• **Aim**:
Skip any picture you find and retype all the remaining lines exactly.

• **Available data**:
%%

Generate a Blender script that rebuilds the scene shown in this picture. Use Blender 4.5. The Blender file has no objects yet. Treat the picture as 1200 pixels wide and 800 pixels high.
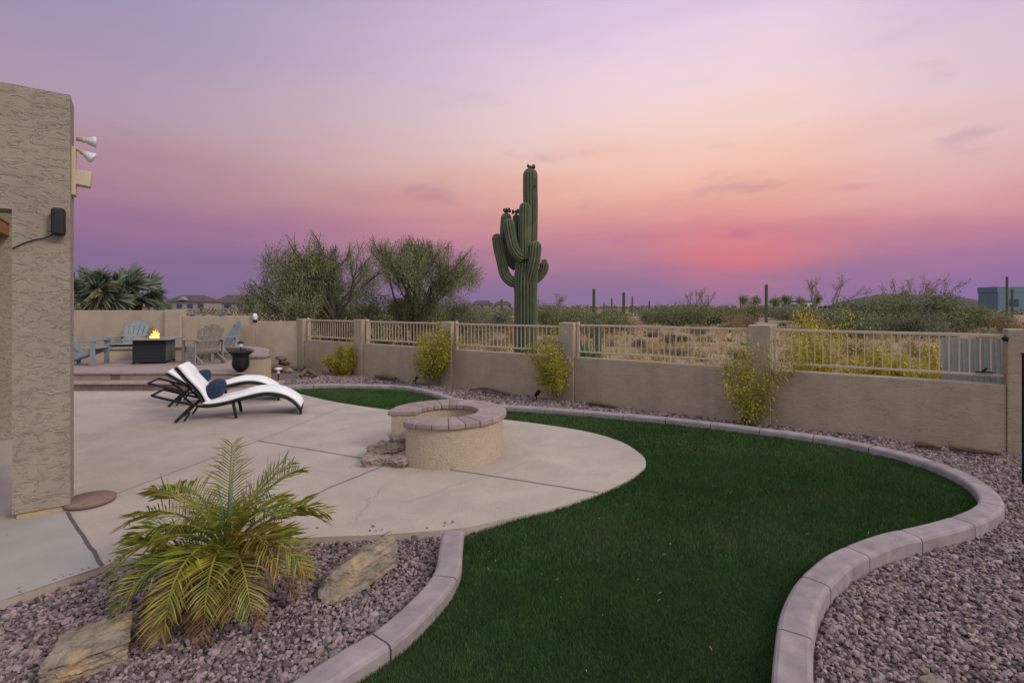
import bpy, math, random
import numpy as np
from math import radians as R, sin, cos, pi, atan2, sqrt
from mathutils import Vector, Matrix, noise as mnoise
random.seed(7)
rng = np.random.default_rng(7)
S = bpy.context.scene
COL = S.collection

# ------------------------------------------------------------------ camera, sky, sun, exposure
CAMZ, F, HY = 1.65, 580.0, 358.0          # eye height, focal length and horizon row on the 1200x800 photograph
cd = bpy.data.cameras.new('camera'); cam = bpy.data.objects.new('camera', cd); COL.objects.link(cam)
cam.location = (0, 0, CAMZ); cam.rotation_euler = (R(90), 0, 0)
cd.sensor_width = 36; cd.lens = F / 1200 * 36; cd.shift_y = -(400 - HY) / 1200
cd.clip_start = 0.05; cd.clip_end = 8000
S.camera = cam
S.render.engine = 'CYCLES'
S.view_settings.view_transform = 'Standard'
S.view_settings.look = 'None'
S.view_settings.gamma = 1
S.view_settings.exposure = 0.0
S.cycles.max_bounces = 6
S.cycles.transparent_max_bounces = 8

def lin(c):
    return tuple(((v / 255) / 12.92 if v / 255 <= 0.04045 else ((v / 255 + 0.055) / 1.055) ** 2.4) for v in c) + (1,)

W = bpy.data.worlds.new('World'); S.world = W; W.use_nodes = True
def build_world():
    nt = W.node_tree; N = nt.nodes; L = nt.links; N.clear()
    def nd(t, **k):
        n = N.new(t)
        for a, b in k.items(): setattr(n, a, b)
        return n
    def math_(op, a, b=None, c=None, clamp=False):
        n = nd('ShaderNodeMath', operation=op, use_clamp=clamp)
        for i, v in enumerate((a, b, c)):
            if v is None: continue
            if isinstance(v, (int, float)): n.inputs[i].default_value = v
            else: L.new(v, n.inputs[i])
        return n.outputs[0]
    tc = nd('ShaderNodeTexCoord'); sx = nd('ShaderNodeSeparateXYZ'); L.new(tc.outputs['Generated'], sx.inputs[0])
    el = math_('MULTIPLY', math_('ARCSINE', sx.outputs[2]), 180 / pi)
    az = math_('MULTIPLY', math_('ARCTAN2', sx.outputs[0], sx.outputs[1]), 180 / pi)
    # soft bands of cloud bend the layers a little
    nz = nd('ShaderNodeTexNoise'); mp = nd('ShaderNodeMapping'); mp.inputs['Scale'].default_value = (1.6, 1.6, 9)
    L.new(tc.outputs['Generated'], mp.inputs[0]); L.new(mp.outputs[0], nz.inputs[0]); nz.inputs['Scale'].default_value = 2.2; nz.inputs['Detail'].default_value = 5; nz.inputs['Roughness'].default_value = .45
    el2 = math_('ADD', el, math_('MULTIPLY', math_('SUBTRACT', nz.outputs[0], .5), 5.5))
    fac = math_('DIVIDE', el2, 45, clamp=True)
    def ramp(stops):
        r = nd('ShaderNodeValToRGB'); cr = r.color_ramp
        cr.interpolation = 'B_SPLINE'
        cr.elements[0].position = stops[0][0] / 45; cr.elements[0].color = lin(stops[0][1])
        cr.elements[1].position = stops[-1][0] / 45; cr.elements[1].color = lin(stops[-1][1])
        for p, c in stops[1:-1]:
            e = cr.elements.new(p / 45); e.color = lin(c)
        L.new(fac, r.inputs[0]); return r.outputs[0]
    left = ramp([(0, (124, 108, 145)), (3, (127, 106, 145)), (5.5, (138, 109, 147)), (8.5, (152, 114, 148)), (11.5, (165, 130, 147)), (15, (174, 146, 160)), (19, (174, 154, 178)), (25, (152, 141, 175)), (45, (150, 145, 185))])
    mid = ramp([(0, (138, 114, 154)), (2.5, (148, 115, 152)), (5, (176, 124, 149)), (7.5, (207, 139, 150)), (10, (224, 158, 152)), (13, (238, 184, 166)), (16, (243, 198, 182)), (20, (243, 213, 208)), (24, (240, 212, 223)), (29, (229, 204, 228)), (45, (180, 165, 215))])
    right = ramp([(0, (144, 112, 164)), (2.5, (142, 112, 160)), (4.5, (168, 118, 156)), (6.5, (200, 134, 152)), (9, (216, 156, 162)), (13, (224, 184, 184)), (18, (226, 200, 208)), (25, (208, 186, 216)), (45, (170, 160, 205))])
    def mix(f, a, b, kind='MIX'):
        m = nd('ShaderNodeMix', data_type='RGBA', blend_type=kind)
        if isinstance(f, (int, float)): m.inputs[0].default_value = f
        else: L.new(f, m.inputs[0])
        for s, v in ((6, a), (7, b)):
            if isinstance(v, tuple): m.inputs[s].default_value = v
            else: L.new(v, m.inputs[s])
        return m.outputs[2]
    def mr(v, a, b, c=0, d=1):
        m = nd('ShaderNodeMapRange', interpolation_type='SMOOTHSTEP'); L.new(v, m.inputs[0])
        for i, q in enumerate((a, b, c, d)): m.inputs[i + 1].default_value = q
        return m.outputs[0]
    c = mix(mr(az, -48, 20), left, mid)
    c = mix(mr(az, 26, 48), c, right)
    # afterglow low over the horizon, where the sun went down
    ga = math_('POWER', math_('DIVIDE', math_('SUBTRACT', az, 24), 7.5), 2); ge = math_('POWER', math_('DIVIDE', math_('SUBTRACT', el2, 5.6), 2.6), 2)
    gl = math_('MULTIPLY', math_('EXPONENT', math_('MULTIPLY', math_('ADD', ga, ge), -1)), .55)
    c = mix(gl, c, lin((230, 116, 120)))
    # small drifting clouds, greyer mauve
    n2 = nd('ShaderNodeTexNoise'); m2 = nd('ShaderNodeMapping'); m2.inputs['Scale'].default_value = (2.2, 2.2, 8); m2.inputs['Location'].default_value = (1.3, 4.7, 2.4)
    L.new(tc.outputs['Generated'], m2.inputs[0]); L.new(m2.outputs[0], n2.inputs[0]); n2.inputs['Scale'].default_value = 2.6; n2.inputs['Detail'].default_value = 6
    cf = mr(n2.outputs[0], .57, .76, 0, .30)
    cf2 = math_('MULTIPLY', cf, mr(el, 14, 24, 1, .25))
    c = mix(cf2, c, lin((140, 108, 150)))
    # added fill light: sky outside the view, above and behind, brightened and paled
    up = mr(el, 33, 60, 0, 1)
    beh = mr(math_('ABSOLUTE', az), 62, 110, 0, 1)
    k = math_('MAXIMUM', up, math_('MULTIPLY', beh, mr(el, -2, 14, .3, 1)))
    c = mix(k, c, (.60, .615, .68, 1))
    low = mr(el, -1.5, 0)
    c = mix(low, (.10, .07, .07, 1), c)
    bg = nd('ShaderNodeBackground'); L.new(c, bg.inputs[0])
    L.new(math_('ADD', 1.0, math_('MULTIPLY', k, .45)), bg.inputs[1])
    out = nd('ShaderNodeOutputWorld'); L.new(bg.outputs[0], out.inputs[0])
build_world()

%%

• **Solution to this exercise**:
Generate a Blender script that rebuilds the scene shown in this picture. Use Blender 4.5. The Blender file has no objects yet. Treat the picture as 1200 pixels wide and 800 pixels high.
import bpy, math, random
import numpy as np
from math import radians as R, sin, cos, pi, atan2, sqrt
from mathutils import Vector, Matrix, noise as mnoise
random.seed(7)
rng = np.random.default_rng(7)
S = bpy.context.scene
COL = S.collection

# ------------------------------------------------------------------ camera, sky, sun, exposure
CAMZ, F, HY = 1.65, 580.0, 358.0          # eye height, focal length and horizon row on the 1200x800 photograph
cd = bpy.data.cameras.new('camera'); cam = bpy.data.objects.new('camera', cd); COL.objects.link(cam)
cam.location = (0, 0, CAMZ); cam.rotation_euler = (R(90), 0, 0)
cd.sensor_width = 36; cd.lens = F / 1200 * 36; cd.shift_y = -(400 - HY) / 1200
cd.clip_start = 0.05; cd.clip_end = 8000
S.camera = cam
S.render.engine = 'CYCLES'
S.view_settings.view_transform = 'Standard'
S.view_settings.look = 'None'
S.view_settings.gamma = 1
S.view_settings.exposure = 0.0
S.cycles.max_bounces = 6
S.cycles.transparent_max_bounces = 8

def lin(c):
    return tuple(((v / 255) / 12.92 if v / 255 <= 0.04045 else ((v / 255 + 0.055) / 1.055) ** 2.4) for v in c) + (1,)

W = bpy.data.worlds.new('World'); S.world = W; W.use_nodes = True
def build_world():
    nt = W.node_tree; N = nt.nodes; L = nt.links; N.clear()
    def nd(t, **k):
        n = N.new(t)
        for a, b in k.items(): setattr(n, a, b)
        return n
    def math_(op, a, b=None, c=None, clamp=False):
        n = nd('ShaderNodeMath', operation=op, use_clamp=clamp)
        for i, v in enumerate((a, b, c)):
            if v is None: continue
            if isinstance(v, (int, float)): n.inputs[i].default_value = v
            else: L.new(v, n.inputs[i])
        return n.outputs[0]
    tc = nd('ShaderNodeTexCoord'); sx = nd('ShaderNodeSeparateXYZ'); L.new(tc.outputs['Generated'], sx.inputs[0])
    el = math_('MULTIPLY', math_('ARCSINE', sx.outputs[2]), 180 / pi)
    az = math_('MULTIPLY', math_('ARCTAN2', sx.outputs[0], sx.outputs[1]), 180 / pi)
    # soft bands of cloud bend the layers a little
    nz = nd('ShaderNodeTexNoise'); mp = nd('ShaderNodeMapping'); mp.inputs['Scale'].default_value = (1.6, 1.6, 9)
    L.new(tc.outputs['Generated'], mp.inputs[0]); L.new(mp.outputs[0], nz.inputs[0]); nz.inputs['Scale'].default_value = 2.2; nz.inputs['Detail'].default_value = 5; nz.inputs['Roughness'].default_value = .45
    el2 = math_('ADD', el, math_('MULTIPLY', math_('SUBTRACT', nz.outputs[0], .5), 5.5))
    fac = math_('DIVIDE', el2, 45, clamp=True)
    def ramp(stops):
        r = nd('ShaderNodeValToRGB'); cr = r.color_ramp
        cr.interpolation = 'B_SPLINE'
        cr.elements[0].position = stops[0][0] / 45; cr.elements[0].color = lin(stops[0][1])
        cr.elements[1].position = stops[-1][0] / 45; cr.elements[1].color = lin(stops[-1][1])
        for p, c in stops[1:-1]:
            e = cr.elements.new(p / 45); e.color = lin(c)
        L.new(fac, r.inputs[0]); return r.outputs[0]
    left = ramp([(0, (124, 108, 145)), (3, (127, 106, 145)), (5.5, (138, 109, 147)), (8.5, (152, 114, 148)), (11.5, (165, 130, 147)), (15, (174, 146, 160)), (19, (174, 154, 178)), (25, (152, 141, 175)), (45, (150, 145, 185))])
    mid = ramp([(0, (138, 114, 154)), (2.5, (148, 115, 152)), (5, (176, 124, 149)), (7.5, (207, 139, 150)), (10, (224, 158, 152)), (13, (238, 184, 166)), (16, (243, 198, 182)), (20, (243, 213, 208)), (24, (240, 212, 223)), (29, (229, 204, 228)), (45, (180, 165, 215))])
    right = ramp([(0, (144, 112, 164)), (2.5, (142, 112, 160)), (4.5, (168, 118, 156)), (6.5, (200, 134, 152)), (9, (216, 156, 162)), (13, (224, 184, 184)), (18, (226, 200, 208)), (25, (208, 186, 216)), (45, (170, 160, 205))])
    def mix(f, a, b, kind='MIX'):
        m = nd('ShaderNodeMix', data_type='RGBA', blend_type=kind)
        if isinstance(f, (int, float)): m.inputs[0].default_value = f
        else: L.new(f, m.inputs[0])
        for s, v in ((6, a), (7, b)):
            if isinstance(v, tuple): m.inputs[s].default_value = v
            else: L.new(v, m.inputs[s])
        return m.outputs[2]
    def mr(v, a, b, c=0, d=1):
        m = nd('ShaderNodeMapRange', interpolation_type='SMOOTHSTEP'); L.new(v, m.inputs[0])
        for i, q in enumerate((a, b, c, d)): m.inputs[i + 1].default_value = q
        return m.outputs[0]
    c = mix(mr(az, -48, 20), left, mid)
    c = mix(mr(az, 26, 48), c, right)
    # afterglow low over the horizon, where the sun went down
    ga = math_('POWER', math_('DIVIDE', math_('SUBTRACT', az, 24), 7.5), 2); ge = math_('POWER', math_('DIVIDE', math_('SUBTRACT', el2, 5.6), 2.6), 2)
    gl = math_('MULTIPLY', math_('EXPONENT', math_('MULTIPLY', math_('ADD', ga, ge), -1)), .55)
    c = mix(gl, c, lin((230, 116, 120)))
    # small drifting clouds, greyer mauve
    n2 = nd('ShaderNodeTexNoise'); m2 = nd('ShaderNodeMapping'); m2.inputs['Scale'].default_value = (2.2, 2.2, 8); m2.inputs['Location'].default_value = (1.3, 4.7, 2.4)
    L.new(tc.outputs['Generated'], m2.inputs[0]); L.new(m2.outputs[0], n2.inputs[0]); n2.inputs['Scale'].default_value = 2.6; n2.inputs['Detail'].default_value = 6
    cf = mr(n2.outputs[0], .57, .76, 0, .30)
    cf2 = math_('MULTIPLY', cf, mr(el, 14, 24, 1, .25))
    c = mix(cf2, c, lin((140, 108, 150)))
    # added fill light: sky outside the view, above and behind, brightened and paled
    up = mr(el, 33, 60, 0, 1)
    beh = mr(math_('ABSOLUTE', az), 62, 110, 0, 1)
    k = math_('MAXIMUM', up, math_('MULTIPLY', beh, mr(el, -2, 14, .3, 1)))
    c = mix(k, c, (.60, .615, .68, 1))
    low = mr(el, -1.5, 0)
    c = mix(low, (.10, .07, .07, 1), c)
    bg = nd('ShaderNodeBackground'); L.new(c, bg.inputs[0])
    L.new(math_('ADD', 1.0, math_('MULTIPLY', k, .45)), bg.inputs[1])
    out = nd('ShaderNodeOutputWorld'); L.new(bg.outputs[0], out.inputs[0])
build_world()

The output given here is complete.